Guiding Antagonists to Agreement
Adler '62 lauded for leadership of Israeli National Labor Court
Steve Adler '62 had no idea as a boy in Brooklyn that he would become a professional peacemaker and one of Israel's most influential leaders.
He didn't dream he would become president of Israel's National Labor Court and help sculpt the nation's social policy.
Retired since November, Adler was honored last week at a law conference at The Hebrew University of Jerusalem, where he is a visiting lecturer.
One of the speakers was Harry Katz, ILR's Kenneth F. Kahn Dean and Jack Sheinkman Professor.
Adler, Katz said in an interview, "epitomizes what ILR hopes to stir within its students -- a combination of analytic perceptiveness and concern for the common good."
"Steve Adler has had a remarkable career as a judge and mediator. We are exceptionally proud of the fact that he is a graduate of the ILR School and for several years has been teaching a course each spring semester at the school, sharing his wealth of experience with our students."
Adler, who will teach this winter at ILR, was a teen when he became interested in labor relations after reading stories in The New York Times about labor disputes.
At ILR, Adler's most memorable professors included Milton Konvitz and Jean McKelvey.
"An especially memorable class was the one which took us to various places of work, I still speak about my visit to the coal mine," Adler said in an interview last week.
After graduating from Columbia Law School, Adler worked for the National Labor Relations Board. Inspired to live in Israel by the Six Day War, he moved there in 1967 and learned Hebrew on the job.
"I was told that a lawyer could not make a living in Israel, so my wife and I planned on spending a year in Israel and returning to California," Adler said. "After that year we liked life in Israel and decided to stay another year, and another year and then for good."
During a career spanning five decades in Israel's labor court and a 13-year term as its president, he earned a reputation for fairness and for defusing strike threats.
Adler said he was guided by "learned skills and maturity on how people think, act and how to understand and respect them."

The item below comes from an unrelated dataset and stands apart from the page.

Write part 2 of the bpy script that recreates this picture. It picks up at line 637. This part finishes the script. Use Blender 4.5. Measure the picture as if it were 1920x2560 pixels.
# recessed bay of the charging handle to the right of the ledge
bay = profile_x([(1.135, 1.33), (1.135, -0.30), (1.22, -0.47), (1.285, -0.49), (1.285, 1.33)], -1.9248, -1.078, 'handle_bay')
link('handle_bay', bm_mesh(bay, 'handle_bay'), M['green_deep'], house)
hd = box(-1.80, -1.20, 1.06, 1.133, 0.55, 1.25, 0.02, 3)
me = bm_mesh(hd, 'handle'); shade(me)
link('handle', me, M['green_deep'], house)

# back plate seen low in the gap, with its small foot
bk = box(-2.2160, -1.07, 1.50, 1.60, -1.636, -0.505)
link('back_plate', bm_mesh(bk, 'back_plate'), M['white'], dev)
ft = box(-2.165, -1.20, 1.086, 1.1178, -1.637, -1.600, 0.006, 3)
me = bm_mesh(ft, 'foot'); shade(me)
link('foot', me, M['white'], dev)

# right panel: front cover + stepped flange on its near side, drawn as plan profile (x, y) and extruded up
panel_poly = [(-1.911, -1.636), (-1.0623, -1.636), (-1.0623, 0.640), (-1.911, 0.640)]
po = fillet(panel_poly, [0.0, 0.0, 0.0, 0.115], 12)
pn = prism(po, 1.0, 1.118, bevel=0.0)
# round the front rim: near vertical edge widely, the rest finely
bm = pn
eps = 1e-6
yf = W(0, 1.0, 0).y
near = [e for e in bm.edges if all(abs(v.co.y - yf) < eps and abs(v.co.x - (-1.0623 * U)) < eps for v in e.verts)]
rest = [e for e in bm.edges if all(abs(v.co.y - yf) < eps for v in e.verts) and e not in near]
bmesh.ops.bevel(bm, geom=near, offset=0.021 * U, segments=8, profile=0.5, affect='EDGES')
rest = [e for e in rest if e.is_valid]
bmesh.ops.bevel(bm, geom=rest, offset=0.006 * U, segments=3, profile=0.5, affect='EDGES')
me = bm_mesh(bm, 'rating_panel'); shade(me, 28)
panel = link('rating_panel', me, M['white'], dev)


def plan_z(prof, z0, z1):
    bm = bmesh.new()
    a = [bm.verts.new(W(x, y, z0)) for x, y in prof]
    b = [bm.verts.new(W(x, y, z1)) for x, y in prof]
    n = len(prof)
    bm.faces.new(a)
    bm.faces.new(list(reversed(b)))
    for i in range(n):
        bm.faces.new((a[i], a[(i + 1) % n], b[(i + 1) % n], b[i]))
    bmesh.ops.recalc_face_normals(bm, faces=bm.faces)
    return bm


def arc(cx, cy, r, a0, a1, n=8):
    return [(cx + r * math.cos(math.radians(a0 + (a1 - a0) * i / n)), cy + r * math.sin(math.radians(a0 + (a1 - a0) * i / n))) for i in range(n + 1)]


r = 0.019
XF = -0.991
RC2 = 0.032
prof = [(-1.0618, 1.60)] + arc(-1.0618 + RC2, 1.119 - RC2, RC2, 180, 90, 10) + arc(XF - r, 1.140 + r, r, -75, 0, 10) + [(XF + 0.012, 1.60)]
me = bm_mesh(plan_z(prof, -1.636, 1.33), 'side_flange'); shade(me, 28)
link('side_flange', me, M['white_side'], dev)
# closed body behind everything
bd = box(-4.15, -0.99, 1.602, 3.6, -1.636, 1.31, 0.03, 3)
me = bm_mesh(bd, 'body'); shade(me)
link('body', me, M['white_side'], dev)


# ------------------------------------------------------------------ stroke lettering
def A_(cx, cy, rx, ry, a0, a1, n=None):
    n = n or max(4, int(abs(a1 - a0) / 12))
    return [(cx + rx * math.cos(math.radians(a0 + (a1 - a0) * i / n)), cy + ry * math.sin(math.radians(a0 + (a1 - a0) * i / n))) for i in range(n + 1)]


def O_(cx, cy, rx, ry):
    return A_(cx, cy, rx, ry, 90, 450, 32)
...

The hardest part of being a peacemaker, Adler said, is "the patience and time required to understand the problems facing the parties, their positions and interests and their possible common grounds ... keeping calm and controlling my feelings ... thinking of a convincing way to present the parties with a way that they can initiate solutions and positions which will be a basis for an agreement."
His toughest time as labor court president, Adler said, was when the Histadrut union threatened a strike that would have shut down Israel’s economy.
"My mediation meeting with the minister of the treasury and the president of the Histadrut was the last possibility to prevent that strike. I succeeded in convincing them to reach an agreement and the strike was avoided," he said.
Adler averted other huge strikes, leading one magazine to name him among the 100 most important people in Israel.
High-profile successes helped empower him professionally, but "humility and knowing my place in life, society and family is, in my opinion, an important aspect of my personality," he said.
"As I tell my colleagues, when I come home from work, I still take out the garbage and help my wife with the food shopping."